C.R: Absolutamente tudo! Mas para não entrarmos em debates muito profundos, posso
listar algumas das principais diferenças.
A principal, quase um consenso, é a de que a rua possibilita o contato direto entre artista
e público, colocando os dois no mesmo nível e estimulando a interação entre as partes.
Além disso, colocar os dois no mesmo nível contribui também para a quebra da
mitificação do artista, que ocorre com frequência como efeito do formato de casas de
shows.
Além disto, a rua se apresenta também como o ambiente de acesso cultural mais
democrático, pois não faz distinção alguma de classe social, gênero, cor etc. Na rua,
todos são benvindos e têm o mesmo direito de assistir à apresentação, sem restrição por
privilégios.
Por fim, a rua se apresenta também como um desafio maior para artistas, pois exige um
nível maior de atenção e dedicação à sua performance. Quando se está em um bar, casa
de show ou teatro, o artista está seguro dentro de um espaço preparado para sua
apresentação; a arquitetura foi desenhada para dar foco ao show, o público está lá com o
objetivo de assistir, o equipamento e acústica normalmente são propícios. Já na rua, o
artista precisa lidar com interferências urbanas (carros, ônibus, pessoas, ambulâncias),
tem o trabalho de atrair a atenção constante da população passante para ganhar público,
deve ser criativo nas formas de atrair este público a contribuir com o chapéu e, acima de
tudo, ter os sentidos e reflexos aguçados para lidar com os imprevistos naturais que a
rua oferece.
N.F: Qual você acha que é a principal contribuição da arte de rua para a cidade?
C.R: Sem sombra de dúvida, é o potencial que a arte de rua tem para tornar a cidade
mais humana e contribuir para melhorar as relações de convívio no espaço público.

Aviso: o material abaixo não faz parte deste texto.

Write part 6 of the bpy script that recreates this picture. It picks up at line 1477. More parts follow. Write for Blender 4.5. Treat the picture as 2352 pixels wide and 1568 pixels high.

Megalópoles como São Paulo vivem sob tensão constante e isto reflete na forma como
os cidadãos se relacionam com a cidade e como sociedade. Ao retirar as pessoas de
suas rotinas e levá-las a outros lugares ou simplesmente se desligarem de seus
problemas, a arte ganha o poder de aliviar estas tensões. Logo, a arte de rua não é
apenas um assunto cultural, tendo importância também em questões urbanísticas,
sociais e até mesmo de saúde pública.